OT: Snowmageddon 2018 PSA

Submitted by Hotel Putingrad on
Apparently Detroit and Chicago and everywhere in between are slated to get double digit snow accumulation tomorrow. As someone who missed the 70-vehicle I-35 pileup in Ames, IA Monday by barely twenty minutes, I just wanted to pray for you mgobloggers in harm's way. #juststayhome

Hab

February 8th, 2018 at 7:33 PM ^

As someone who grew up here in the north and has lived in the south during even the slightest dustings, I can give at least anectdotal evidence that driving in winter conditions in the two areas is a completely different experience.

Without question, when roads ice up and get some snow in the south, the roads are worse to drive on.  I spoke with someone who mentioned that they thought it had to do with the amount of glass in the roads in the south.  It was great for the summer in that the roads did not soak up as much heat, but hell during the few days in the winter where they became slipperier than northern roads.

Take it for what its worth, but be safe.  Or just realize that it's just a little snow, and so really, its not that big a deal.

stephenrjking

February 8th, 2018 at 7:53 PM ^

This would make a great discussion, actually. 

Let's assume, for the sake of argument, that road conditions are worse than your memory of equivalent snowfalls in the north. Why would that be?

You suggest something about the composition of the road surface itself. Possible, but I'm not so sure; there are a variety of different road surfaces up north as well, and in my experience the road conditions vary more by type of precipitation and treatment than by a particular road surface.

One thing that may be very different is pre-and-post-snow treatment. Northern communities have experience and resources to pre-treat roads and/or treat them quickly after snow falls. We have a cocktail of chemicals on the roads here in Duluth, and it is only when the temperature plunges past zero that those substances lose effectiveness. Their absence could help explain road conditions in the south.

But I suspect the real reason is much simpler: The type of snow that has fallen. There are various kinds, ranging from cold powders that blow away easily to heavy, wet snows that are produced at temperatures much closer to freezing. I'm not an expert at parsing the types, but I've driven a lot of them and there are types of snow I'd rather drive through six inches of than one inch of some others.

In fact, the most frightening moment I had as a school bus driver did not come in a 1-foot violent snowstorm, but in an afternoon where there was an inch of snow closer to freezing. At one point I stopped at the top of a hill, looked to make a turn... and began sliding backwards toward parked cars. I had to throw the bus into reverse and steer out. Not pleasant.

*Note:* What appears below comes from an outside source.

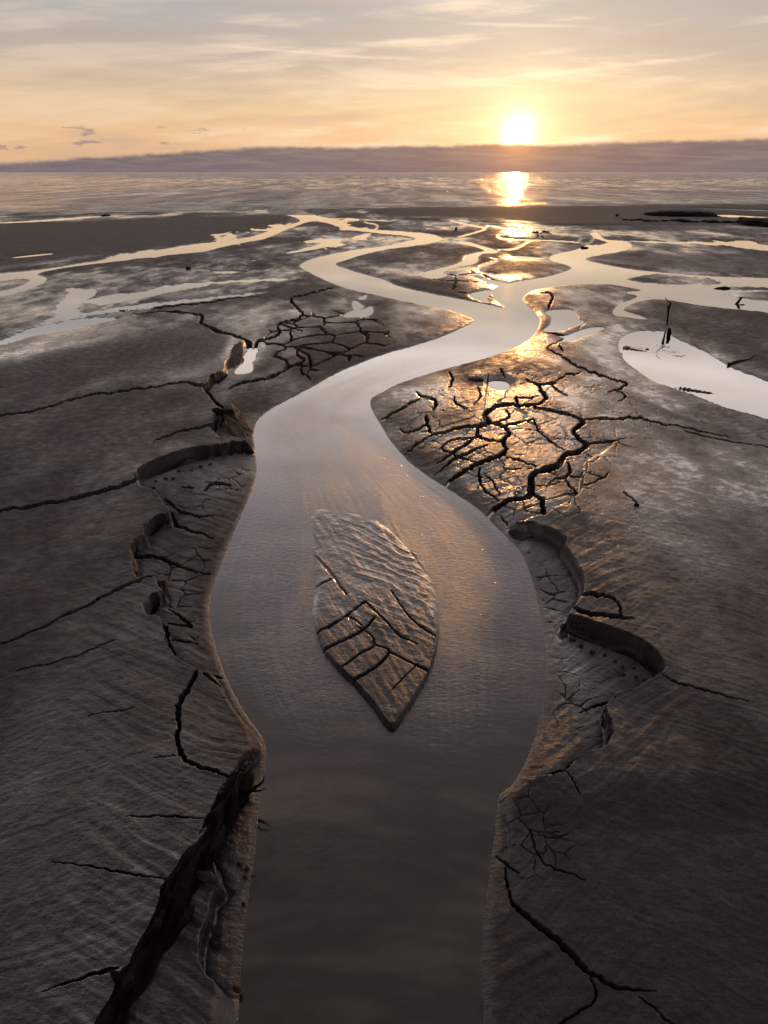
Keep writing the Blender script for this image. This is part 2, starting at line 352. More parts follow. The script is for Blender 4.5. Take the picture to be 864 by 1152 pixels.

Less than an inch of snow. But there was a slight layer of slush that formed under it and it was like driving on slime. Horrible conditions. That's probably what you're getting in the snow you describe in the South.

Hab

February 8th, 2018 at 8:00 PM ^

Going off of your last paragraph, I see some room to agree.  Yes, the driving conditions depend on the kind of snow on the road.  Rather than dismiss my point about road composition, I would suggest at looking at the possible effects of road conditions on the snow that has fallen.  For example, it would be entirely possible that a relatively warmer road surface would reflect more heat and tend to melt the first layers of snow that fall.  And as more falls, you have the conditions you describe.  The snow doesn't fall that way, but that's what you've got on the ground. 

I'm sure wind, humidity, barometric pressure, and a whole host of other factors goes into it.  That said, one of those factors is as described.  And this coming from someone who has lived in Washington state, where they don't salt, but instead sand their roads and expect you to drive on studded tires, Minneapolis, with Alberta clippers raging down from the north, Michigan, of course, and eastern North Carolina.  It's all different.  Of all of them, the south was the worst.

sum1valiant

February 8th, 2018 at 4:35 PM ^

Supposed to be 85 all weekend in sunny Florida. Grabbed an airbnb and taking the kids to the beach tomorrow! This place ain't all that bad if you can get past everything other than the weather and no state income tax.

oriental andrew

February 8th, 2018 at 5:45 PM ^

I'll be in Orlando on Saturday... well if my flight back to Chicago Friday gets cancelled.

I was scheduled to fly home this evening, but cancelled. REscehduled onto a midday flight tomorrow, but that's not looking too promising with snow expected to fall non-stop until about 9pm CT. 

Worse places to be stuck, for sure, although I'd rather be snowboarding.

switch26

February 8th, 2018 at 10:32 PM ^

SW side has already seen over a foot since last weekend... I live in the belt where we are the only ones getting hammered while grand rapids and other areas don't get shit.. Then everyone freaking out about a supposed 8 or 9 inches which is total crap. It will snow a couple inches Friday and a few inches Saturday.. Nothing new or cause for concern..

stephenrjking

February 8th, 2018 at 5:52 PM ^

I'm with you. Our largest snowfall this "season" came at the end of October. The weather patterns are sending all of the big storms south of us.

But we get a few inches here and a few inches there and it never melts so we have over a foot on the ground and it looks great, so there's that.